* Exercise task *
Print the material below exactly as it stands, please, from its first line to the line holding "mesh_obj('paint_streak', V, F, M_PAINT, t, False)['label']", with no pictures.

## start Supplied data

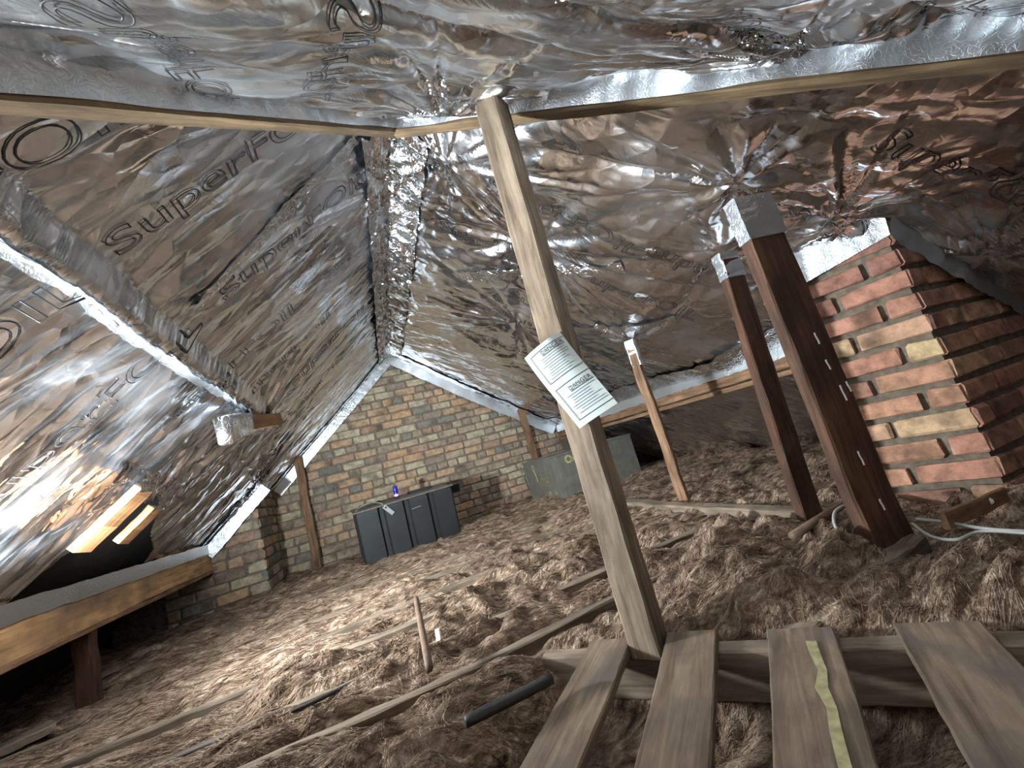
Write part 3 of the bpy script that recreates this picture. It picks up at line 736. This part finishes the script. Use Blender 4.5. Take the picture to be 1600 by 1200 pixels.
# boards
BL = [('A', (955, 1000), (857, 1200), .115, 'leftmost of the four dusty boards at the bottom'),
      ('B', (1079, 987), (1045, 1200), .120, 'second dusty board from the left, with a pale worn end'),
      ('C', (1246, 982), (1290, 1200), .130, 'third board from the left, with a yellow paint streak'),
      ('D', (1460, 970), (1600, 1165), .135, 'rightmost and widest dusty board, cut by the frame')]
bz = .0
for i, (n_, a, b, w, lab) in enumerate(BL):
    pa = at(*a, z=bz); pb = at(*b, z=bz); d = (pb-pa).normalized(); pb = pa+d*1.05
    t = beam('floor_board', pa-Vector((0, 0, .011)), pb-Vector((0, 0, .011)), w, .022, M_BOARD, (0, 0, 1), None, 26, .003, .002, 80+i)
    tag(t, lab, 'board', 'loose boards over the diagonal joist')
    if n_ == 'C':
        Y_ = Vector((0, 0, 1)).cross(d)
        V = []; F = []
        for k in range(31):
            q = pa+d*(.06+.026*k)+Vector((0, 0, .0035)); e = w*(-.08+.10*float(vn(np.array(k*.5), np.array(0.), 77)))
            o1 = q+Y_*(w*.26+e*.5); o2 = q+Y_*(w*.14+e)
            V += [o1, o2]
            if k: F.append((2*k-2, 2*k-1, 2*k+1, 2*k))
        mesh_obj('paint_streak', V, F, M_PAINT, t, False)['label'] = 'flaking yellow paint streak'

# ------------------------------------------------------------------ black water tank
TF = 3.80; tx0, tx1 = -.185, .665
tk = thing('water_tank', (.24, 4.1, 0), 'black ribbed plastic water tank against the gable bricks', 'tank')
Mt = Matrix.Translation((tx0, TF, 0)) @ Matrix.Rotation(math.radians(4.0), 4, 'Z') @ Matrix.Rotation(math.radians(2.2), 4, 'X')
TW, TH, TD = .85, .437, .62
def tank_front():
    xs = [0]; ribs = [.25, .50, .755]
    prof = [(0, .02), (.015, 0)]
    for q in ribs: prof += [(q*TW-.030, 0), (q*TW-.018, .028), (q*TW+.018, .028), (q*TW+.030, 0)]
    prof += [(TW-.015, 0), (TW, .02)]
    prof += [(TW, TD), (0, TD)]
    V = []; F = []; zs = [(-.06, .012), (0, .01), (TH-.03, 0), (TH, .006)]
    for z, ins in zs:
        for (x, y) in prof: V.append((x+(TW/2-x)*ins*2, y+(TD/2-y)*ins*2, z))
    n = len(prof)
    for i in range(len(zs)-1):
        for j in range(n): F.append((i*n+j, i*n+(j+1) % n, (i+1)*n+(j+1) % n, (i+1)*n+j))
    F.append(tuple(range((len(zs)-1)*n, len(zs)*n)))
    return V, F
V, F = tank_front(); mesh_obj('tank_body', V, F, M_BLACK, tk, False, Mt)
lid = box('tank_lid', (-.012, -.010, TH), (TW+.012, TD+.012, TH+.012), M_DUST, tk, .004, Mt)
for (x0, x1, y0, y1) in ((.06, .26, .33, .50), (.52, .74, .30, .50)):
    box('lid_opening', (x0, y0, TH+.010), (x1, y1, TH+.032), M_BLACK, lid, .006, Mt)
tg = box('metal_tag', (0, -.004, 0), (.105, 0, .036), M_STEEL, tk, .0015, Mt @ Matrix.Translation((.225, -.008, .425)) @ Matrix.Rotation(math.radians(52), 4, 'Y'))
box('tag_hole', (.014, -.0055, .012), (.028, -.002, .026), M_HOLE, tg, .001, WM[tg.name])
box('staple', (0, -.004, 0), (.085, 0, .004), M_STEEL, tk, 0, Mt @ Matrix.Translation((.46, -.004, .34)) @ Matrix.Rotation(math.radians(-4), 4, 'Y'))
tube('tank_cable', [Mt @ Vector(p) for p in ((.02, .05, TH+.02), (.06, .02, TH+.045), (.15, .0, TH+.055), (.22, .0, TH+.03), (.24, -.01, TH+.005))], .006, M_DUST, tk)
# can on it
cz = Mt @ Vector((.40, .33, TH+.012))
cn = thing('aerosol_can', cz, 'small blue can standing on the black tank lid', 'can')
lathe('can_body', [(.019, 0), (.021, .004), (.021, .055), (.020, .06)], M_BLUE, cz, cn)
lathe('can_band', [(.0216, .02), (.0218, .022), (.0218, .036), (.0216, .038)], M_WHITE, cz, cn)
lathe('can_band', [(.0216, .008), (.0218, .009), (.0218, .018), (.0216, .019)], M_RED, cz, cn)
lathe('can_cap', [(.020, .06), (.021, .063), (.021, .108), (.017, .115)], M_BLUE, cz, cn)

# ------------------------------------------------------------------ grey tank
gt = thing('storage_tank', (2.1, 4.1, 0), 'dark grey rectangular tank with yellow marks under the right purlin', 'tank')
g0 = at(889, 782, z=0); gx1 = 2.56; gy1 = 4.56
Mg = Matrix.Translation((g0.x, g0.y, 0)) @ Matrix.Rotation(math.radians(2), 4, 'Z')
GWd, GDp, GHt = .90, .88, .43
V = []; F = []
for z in (-.05, 0, GHt):
    for (x, y) in ((0, 0), (GWd, 0), (GWd, GDp), (0, GDp)): V.append((x, y, z + (.0)))
th = .018
for z in (GHt, .05):
    for (x, y) in ((th, th), (GWd-th, th), (GWd-th, GDp-th), (th, GDp-th)): V.append((x, y, z))
for i in range(2):
    for j in range(4): F.append((i*4+j, i*4+(j+1) % 4, i*4+4+(j+1) % 4, i*4+4+j))
for j in range(4): F.append((8+j, 8+(j+1) % 4, 12+(j+1) % 4, 12+j)); F.append((12+j, 12+(j+1) % 4, 16+(j+1) % 4, 16+j))
F.append((16, 17, 18, 19))
mesh_obj('tank_body', V, F, M_GREY, gt, False, Mg)
for k in range(4):
    a = [(0, 0), (GWd, 0), (GWd, GDp), (0, GDp)]; p = Vector((*a[k], GHt)); q = Vector((*a[(k+1) % 4], GHt))
    beam('rim', Mg @ p, Mg @ q, .03, .014, M_GREY, (0, 0, 1), gt, 6, .003, .002, 90+k)
# marks: rings and two rows of letters on the left side, in yellow
def on_left(y, z): return Mg @ Vector((-.002, y, z))
def ring_mark(y, z, r, face='L'):
    V = []; F = []
    for j in range(14):
        a = 2*math.pi*j/14
        for q in (r*.6, r):
            yy, zz = y+q*math.cos(a), z+q*math.sin(a)
            V.append(Mg @ (Vector((-.003, yy, zz)) if face == 'L' else Vector((yy, -.003, zz))))
    for j in range(14): k = (j+1) % 14; F.append((2*j, 2*j+1, 2*k+1, 2*k))
    mesh_obj('rust_ring', V, F, M_YEL, gt, False)
for (y, z, r) in ((.62, .35, .035), (.36, .06, .035), (.22, .055, .03)): ring_mark(y, z, r)
for (x, z, r) in ((.12, .37, .04), (.16, .36, .02)): ring_mark(x, z, r, 'F')
Vt, Ft = text_wire('CH', .13, .004, 'NONE', 2)
mesh_obj('chalk_letters', [Mg @ Vector((-.003-abs(v[2])*.2, .52-v[0]*1.3, .15+v[1])) for v in Vt], Ft, M_YEL, gt, False)['label'] = 'yellow chalked letters'
dr = tube('drip_mark', [on_left(.62, .32), on_left(.60, .27), on_left(.59, .2)], .004, M_YEL, gt)

# ------------------------------------------------------------------ danger notice on the near post
PN = Vector((-.78, -.62, .0)).normalized(); pp0 = f1.lerp(t1, .52)+Vector((-.80, -.60, 0))*.060
pc = {k: on_plane(*p, pp0, PN) for k, p in (('TL', (820, 560)), ('TR', (872, 518)), ('BR', (964, 630)), ('BL', (904, 670)))}
toward = (Vector((0, 0, CAM_H))-pc['TL']).normalized()
def paper_pt(u, v, lift=0):
    a = pc['TL'].lerp(pc['TR'], u); b = pc['BL'].lerp(pc['BR'], u); q = a.lerp(b, v)
    n = (pc['BL']-pc['TL']).cross(pc['TR']-pc['TL']).normalized()
    if n.dot(toward) < 0: n = -n
    curl = .006*math.sin(v*4.2+.4) + .008*math.sin(math.pi*u)*(1-.4*v) - .05*max(0, u-.72)**1.5*2.2*max(0, 1-v*1.3)
    return q + n*(curl+lift)
nt_ = thing('notice', pc['BL'], 'white paper danger notice fixed to the front post', 'paper')
nu, nv = 16, 24
V = [paper_pt(i/nu, j/nv) for i in range(nu+1) for j in range(nv+1)]
V += [paper_pt(i/nu, j/nv, -.0006) for i in range(nu+1) for j in range(nv+1)]
o_ = (nu+1)*(nv+1)
F = [(i*(nv+1)+j, (i+1)*(nv+1)+j, (i+1)*(nv+1)+j+1, i*(nv+1)+j+1) for i in range(nu) for j in range(nv)]
F += [tuple(a+o_ for a in f[::-1]) for f in F]
mesh_obj('sheet', V, F, M_PAPER, nt_)
PW = (pc['TR']-pc['TL']).length; PH = (pc['BL']-pc['TL']).length
def ink_lines(name, segs, mat, w=.0009):
    V = []; F = []
    for (u0, v0, u1, v1) in segs:
        n = 12; du, dv = (u1-u0)*PW, (v1-v0)*PH; l = math.hypot(du, dv); ou, ov = -dv/l*w/PW, du/l*w/PH
        for k in range(n+1):
            t = k/n; uu, vv = u0+(u1-u0)*t, v0+(v1-v0)*t; b = len(V)
            V += [paper_pt(uu+ou, vv+ov, .0015), paper_pt(uu-ou, vv-ov, .0015)]
            if k: F.append((b-2, b-1, b+1, b))
    return mesh_obj(name, V, F, mat, nt_, False)
segs = []
for (v0, v1) in ((.06, .44), (.53, .93)):
    segs += [(.13, v0, 1.0, v0), (.13, v1, 1.0, v1), (.13, v0, .13, v1)]
segs += [(.40, .135, .95, .135), (.40, .635, .97, .635)]
ink_lines('printed_frame', segs, M_INK2)
rl = random.Random(5)
for (v0, v1) in ((.165, .41), (.665, .90)):
    v_ = v0; segs = []
    while v_ < v1:
        a = rl.uniform(.2, .34); segs.append((a, v_, rl.uniform(.75, .97), v_)); v_ += .030
    ink_lines('small_print', segs, M_INK3, .0008)
for v_ in (.125, .625):
    Vt, Ft = text_wire('DANGER', .045, .0, 'BOTH', 3)
    wmx = Vt[:, 0].max(); sc = .56*PW/wmx
    mesh_obj('printed_heading', [paper_pt(.40+p[0]*sc/PW, v_-p[1]*sc*1.05/PH, .002) for p in Vt], Ft, M_INK2, nt_, False)['label'] = 'DANGER heading'

# ------------------------------------------------------------------ loose things on the floor
def zf(x, y): return float(wool_h(np.array([x]), np.array([y]))[0])
s0, s1 = at(650, 935, z=.065), at(671, 1045, z=.065)
stk = tube('stick', [s0, s0.lerp(s1, .5)+Vector((0, 0, .01)), s1], .011, M_RUST, None, 6, 5)
tag(stk, 'thin grey stick lying across the joists in mid floor', 'stick')
r0, r1 = at(1238, 838, z=.07), at(1314, 790, z=.075)
rd = tube('metal_rod', [r0, r1], .014, M_RUST, None, 8); tag(rd, 'rusty rod lying at the foot of the slim dark post', 'pipe')
b0, b1 = at(1476, 815, z=.10), at(1570, 772, dist=1.86)
lb = thing('wood_strip', b0, 'narrow reddish strip of wood leaning against the chimney bricks', 'wood strip')
beam('strip', b0, b1, .012, .042, M_OLDW, (0, 0, 1), lb, 8, .003, .002, 95)
lathe('nail_head', [(.009, 0), (.009, .004)], M_WHITE, b0.lerp(b1, .70)+(Vector((0, 0, CAM_H))-b0).normalized()*.012, lb, 10, (Vector((0, 0, CAM_H))-b0).normalized())
c_a = tube('grey_cable', [at(1432, 811, z=.085), at(1450, 813, z=.085), at(1470, 815, z=.085), at(1540, 826, z=.08), at(1625, 832, z=.08)], .0045, M_CABLE)
tag(c_a, 'straight grey cable along the foot of the chimney', 'cable')
c_b = tube('grey_cable', [at(1425, 818, z=.08), at(1455, 838, z=.07), at(1495, 843, z=.07), at(1535, 830, z=.075), at(1620, 834, z=.08)], .004, M_CABLE)
tag(c_b, 'looping grey cable drooping below the straight one by the chimney', 'cable')
c_c = tube('grey_cable', [at(1310, 832, z=.06), at(1303, 815, z=.085), at(1305, 800, z=.10), at(1318, 790, z=.10)], .005, M_CABLE)
tag(c_c, 'short curled grey cable between the two dark posts', 'cable')
pk = beam('plank', at(50, 1105, z=.02), at(180, 1043, z=.02), .09, .03, M_GREYW, (0, 0, 1), None, 10, .004, .003, 97); tag(pk, 'pale plank on the floor behind the post under the left purlin', 'plank')
pk = beam('plank', at(-40, 1192, z=.02), at(84, 1133, z=.02), .10, .03, M_GREYW, (0, 0, 1), None, 10, .004, .003, 98); tag(pk, 'grey plank on the floor at the bottom left corner', 'plank')
ch = beam('wood_chip', at(683, 984, z=.035), at(686, 1003, z=.035), .014, .006, M_WHITE, (0, 0, 1), None, 3, .001, .001, 99); tag(ch, 'small pale wood chip on the wool right of the grey stick', 'wood chip')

## end Supplied data

* Solution to the problem *
Write part 3 of the bpy script that recreates this picture. It picks up at line 736. This part finishes the script. Use Blender 4.5. Take the picture to be 1600 by 1200 pixels.
# boards
BL = [('A', (955, 1000), (857, 1200), .115, 'leftmost of the four dusty boards at the bottom'),
      ('B', (1079, 987), (1045, 1200), .120, 'second dusty board from the left, with a pale worn end'),
      ('C', (1246, 982), (1290, 1200), .130, 'third board from the left, with a yellow paint streak'),
      ('D', (1460, 970), (1600, 1165), .135, 'rightmost and widest dusty board, cut by the frame')]
bz = .0
for i, (n_, a, b, w, lab) in enumerate(BL):
    pa = at(*a, z=bz); pb = at(*b, z=bz); d = (pb-pa).normalized(); pb = pa+d*1.05
    t = beam('floor_board', pa-Vector((0, 0, .011)), pb-Vector((0, 0, .011)), w, .022, M_BOARD, (0, 0, 1), None, 26, .003, .002, 80+i)
    tag(t, lab, 'board', 'loose boards over the diagonal joist')
    if n_ == 'C':
        Y_ = Vector((0, 0, 1)).cross(d)
        V = []; F = []
        for k in range(31):
            q = pa+d*(.06+.026*k)+Vector((0, 0, .0035)); e = w*(-.08+.10*float(vn(np.array(k*.5), np.array(0.), 77)))
            o1 = q+Y_*(w*.26+e*.5); o2 = q+Y_*(w*.14+e)
            V += [o1, o2]
            if k: F.append((2*k-2, 2*k-1, 2*k+1, 2*k))
        mesh_obj('paint_streak', V, F, M_PAINT, t, False)['label'] = 'flaking yellow paint streak'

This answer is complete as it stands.